Thanks for the help. Of all the different flute shapes we have available the simple "U" shape flute will always give the best finish cut, it's the large radius that shears the wood. I've heard of spindle gouges used inside a bowl (re-ground to a different angle) Johannes Michelsen will use a 1" spindle gouge for a finish cut inside a ball cap, this old Glaser tool looks like a SRG with out the wings. The forged spindle gouge is another way to achieve this tough to get angle. I have a failed attempt at a 3/4 SRG at home that might be worth a try to see if will cut inside a bowl, the wings are to tall right now but they can be ground back.
 
As a regular user of large-radius gouges I have to agree that they give the best finish cut. It's because they put more metal on the wood - referencing where they've been to control them in where they're going.

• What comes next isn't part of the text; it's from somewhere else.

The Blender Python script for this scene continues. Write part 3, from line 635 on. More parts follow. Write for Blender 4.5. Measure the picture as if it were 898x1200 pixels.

At the absolute bottom of any flat-grain orientation is a place I call "the button" where I cut center outward, because continuing in from the rim has a tendency to lift out a twisted cone to an unpredictable depth. No problem with cutting that way since it's really a shallow roll similar to the hogging cut you use center out when roughing.

On the subject of "bent" gouges, might consult this.

http://www.peterchild.co.uk/info1/sflute2.htm
 
Glaser Hitec 9/16" Bob Stockdale Gouge?

I use one of these and it's a great tool, but it's a V shape rather than a U shape, and I would not not recommend it as a bowl bottom gouge. P&N's 3/4" Supra bowl gouge is probably a better tool on bowl bottoms.